What: Gill will discuss electronic stability control (ESC) and provide media a brief overview and a "hands-on" experience of this life-saving technology, during a ride and drive featuring vehicles equipped with ESC. Cooper will speak briefly on the vehicle safety advancements that TI technology has made possible. Both will be available for interviews.

Tours of Continental's Safely There mobile exhibit, highlighting Electronic Stability Control (ESC) and other crash avoidance technologies currently available on new vehicles. It features interactive, multimedia displays and media representatives can "test drive" a vehicle with/without electronic stability control in a sophisticated, 3-D driving simulator.

When: Thursday, December 11, 2003, 9:00 a.m. - 11:30 a.m.

Where: Dallas Fair Park, Exposition Parking Lot #1 (on the Dallas Fair Park grounds, just south of Gaisford, between Pennsylvania Ave. and Fitzhugh)

Why: Safety on the highway is increasingly topical. Nearly every morning it seems the traffic update contains a report of a serious crash, or even a rollover.

NHTSA announced new rollover tests and ratings for light vehicles recently, highlighting a promising technology, electronic stability control (ESC). Recent studies show ESC helps reduce single vehicle crashes, including rollovers. Some automakers also have recently announced adding electronic stability control as standard equipment.

More than 700 rollovers occur every day in the United States, with nearly 1,000 fatal rollovers occurring in Texas every year.

Traffic deaths in 2002 reached the highest level since 1990, and fatalities in rollover crashes accounted for 82 percent of the increase in 2002, according to the National Highway Traffic Safety Administration (NHTSA). There has been a steady drumbeat of warnings about the dangers of rollovers, especially in SUVs.

* Available safety equipment that is widely used in Europe and elsewhere that could help prevent 5,000 to 6,000 deaths every year is still unknown to most Americans. The Continental "Safely There" exhibit demonstrates this currently available technology to the public.

* The National Transportation Safety Board (NTSB) recommended recently that NHTSA expand and expedite its current evaluation of electronic stability control with an eye to requiring it on all vehicles.

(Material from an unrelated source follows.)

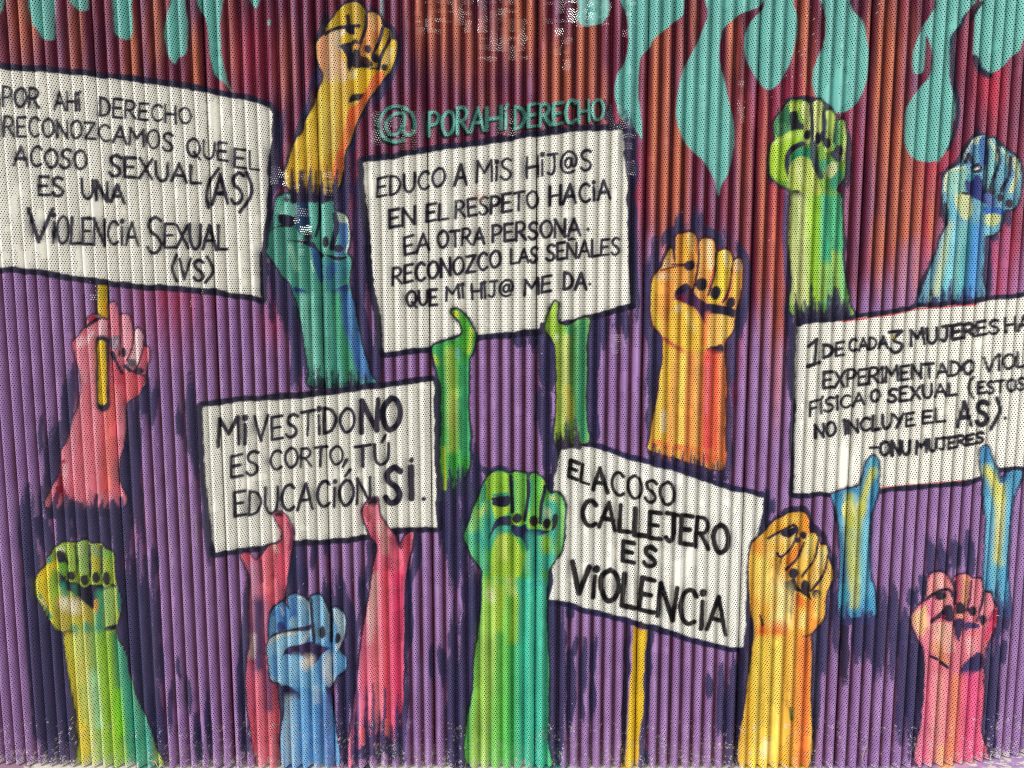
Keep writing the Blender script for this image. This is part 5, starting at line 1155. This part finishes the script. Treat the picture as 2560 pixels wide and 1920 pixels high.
for x0, x1, z0, z1 in frames:
    slab('glow_pane', x0, x1, BACK + .064, BACK + .07, z0, z1, glow, shell)
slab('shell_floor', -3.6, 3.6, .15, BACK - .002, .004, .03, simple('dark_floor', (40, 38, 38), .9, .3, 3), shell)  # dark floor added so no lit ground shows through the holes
# lintel that carries the sheets, above the picture, follows the wall's bend
sv = np.linspace(-2.2, 2.25, 60)
lx, ly, lnx, lny = plan(sv)
LINT = simple('lintel_metal', (70, 62, 74), .5, .2, 6)
v = []
for q in range(60):
    for d, z in ((-.012, 2.70), (-.012, 3.0), (-.07, 3.0), (-.07, 2.70)):
        v.append((lx[q] + lnx[q] * d, ly[q] + lny[q] * d, z))
f = [(q * 4 + a, q * 4 + (a + 1) % 4, q * 4 + 4 + (a + 1) % 4, q * 4 + 4 + a) for q in range(59) for a in range(4)]
tag(mesh_object('lintel', v, f, LINT, shell))

# ---------------------------------------------------------------- concrete kerb under the sheets, spattered with the mural's colours
def kerb_material():
    m, n, l, b = mat_nodes('painted_concrete')
    a = n.new('ShaderNodeAttribute'); a.attribute_name = 'paint'
    tc = n.new('ShaderNodeTexCoord')
    t = n.new('ShaderNodeTexNoise'); t.inputs['Scale'].default_value = 60; t.inputs['Detail'].default_value = 8
    l.new(tc.outputs['Object'], t.inputs['Vector'])
    mx = n.new('ShaderNodeMixRGB'); mx.blend_type = 'MULTIPLY'; mx.inputs['Fac'].default_value = .35
    l.new(a.outputs['Color'], mx.inputs[1]); l.new(t.outputs['Fac'], mx.inputs[2]); l.new(mx.outputs[0], b.inputs['Base Color'])
    bp = n.new('ShaderNodeBump'); bp.inputs['Strength'].default_value = .5; bp.inputs['Distance'].default_value = .004
    l.new(t.outputs['Fac'], bp.inputs['Height']); l.new(bp.outputs[0], b.inputs['Normal'])
    b.inputs['Roughness'].default_value = .8
    return m
sk = np.linspace(-2.3, 2.35, 1300)
kx, ky, knx, kny = plan(sk)
prof = [(-.14, .002), (-.14, .094), (.0, .094)] + [(.004 + .1 * q / 40, .0938 - .002 * q / 40) for q in range(41)] + [(.113, .0905), (.119, .087), (.122, .08), (.122, .002)]
kv = np.array([[(kx[i] + knx[i] * d, ky[i] + kny[i] * d, z) for d, z in prof] for i in range(len(sk))]).reshape(-1, 3)
npf = len(prof)
kf = [(i * npf + j, i * npf + j + 1, (i + 1) * npf + j + 1, (i + 1) * npf + j) for i in range(len(sk) - 1) for j in range(npf - 1)]
kerb = mesh_object('concrete_kerb', kv, kf, kerb_material(), None, False)
tag(kerb, 'pale concrete kerb along the wall foot, splashed with purple, teal and yellow paint', 'kerb', kind='thing')
kpx, kpy = project(kv[:, 0], kv[:, 1], kv[:, 2])
kc = np.tile(lin((216, 210, 196)), (len(kv), 1))
dd = np.tile(np.array([q[0] for q in prof]), len(sk)); ss = np.repeat(sk, npf)
n = vnoise(ss * 60, dd * 75, 71) * .55 + vnoise(ss * 190, dd * 230, 72) * .45
for x0, x1, c, th in ((-400,60,(150,118,140),.2), (60,84,(150,118,140),.45), (280,320,(130,150,70),.5), (340,370,(70,140,130),.25), (380,410,(70,140,130),.5), (420,640,(150,130,150),.62), (706,780,(80,120,170),.2), (830,900,(166,140,180),.35), (896,930,(70,64,90),.45), (1120,1190,(90,84,110),.5), (1200,1290,(150,140,150),.55), (1330,1420,(70,160,150),.22), (1446,1470,(160,120,170),.4), (1550,1590,(226,190,60),.3), (1860,2030,(230,196,70),.28), (2030,2360,(160,130,176),.36), (2345,2385,(230,160,110),.25), (2385,2460,(190,150,180),.36), (2420,3000,(170,136,186),.52)):
    msk = (smooth_step(kpx, x0 - 4, x0 + 4) * (1 - smooth_step(kpx, x1 - 4, x1 + 4)) * smooth_step(n, th - .05, th + .05))[:, None]
    kc = kc * (1 - msk) + lin(c) * msk
at_ = kerb.data.attributes.new('paint', 'FLOAT_COLOR', 'POINT')
at_.data.foreach_set('color', np.concatenate([kc, np.ones((len(kc), 1))], 1).astype(np.float32).ravel())

def rod(name, pts, r0, r1, mat):
    vs_, fs_ = [], []
    p = [Vector(q) for q in pts]
    for i, q in enumerate(p):
        d = (p[min(i + 1, len(p) - 1)] - p[max(i - 1, 0)]).normalized()
        a = d.orthogonal().normalized(); b_ = d.cross(a)
        r = r0 + (r1 - r0) * i / (len(p) - 1)
        for j in range(7):
            t = 2 * math.pi * j / 7
            vs_.append(q + a * math.cos(t) * r + b_ * math.sin(t) * r)
    for i in range(len(p) - 1):
        for j in range(7):
            fs_.append((i * 7 + j, i * 7 + (j + 1) % 7, i * 7 + 7 + (j + 1) % 7, i * 7 + 7 + j))
    fs_.append(tuple(range(6, -1, -1))); fs_.append(tuple((len(p) - 1) * 7 + j for j in range(7)))
    return mesh_object(name, vs_, fs_, mat, None, True)
def wall_pt(px, py, out):
    x, z = on_plane(px, py, -out)
    return (x, -out, z)
x0, z0 = on_plane(369, 1899, -.016); x1, z1 = on_plane(406, 1914, -.05)
spl = rod('wood_splinter', [(x0, -.016, z0), ((x0 + x1) / 2, -.032, (z0 + z1) / 2 + .001), (x1, -.05, .0965)], .0012, .0034, simple('raw_wood', (206, 168, 124), .7, .3, 40))
tag(spl, 'thin splinter of bare wood leaning on the wall foot below the lime forearm', 'splinter')
stalk = rod('dry_stalk', [wall_pt(2159, 1911, .02), wall_pt(2156, 1893, .018), wall_pt(2160, 1880, .016), wall_pt(2166, 1868, .015), wall_pt(2169, 1860, .016), wall_pt(2167, 1856, .018)], .0014, .0007, simple('dry_stem', (188, 176, 150), .8, .4, 60))
tag(stalk, 'thin dry grass stalk standing on the kerb beside the purple foot of the wall', 'grass stalk')

# ---------------------------------------------------------------- ground
m = simple('pavement_concrete', (150, 144, 136), .85, .35, 5, bump=.3)
g = mesh_object('ground', [(-120, -120, 0), (120, -120, 0), (120, 120, 0), (-120, 120, 0)], [(0, 1, 2, 3)], m)
tag(g, 'grey concrete pavement in front of the painted wall', 'pavement', kind='structure')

* Continental, a major automotive supplier of electronic stability control and other safety equipment, is on a national educational road tour to promote consumer awareness about preventing rollover crashes, injuries and fatalities. More information is available at www.conti-online.com or www.contitevesna.com

B-roll: B-roll of rollover crashes and electronic stability control effectiveness is available.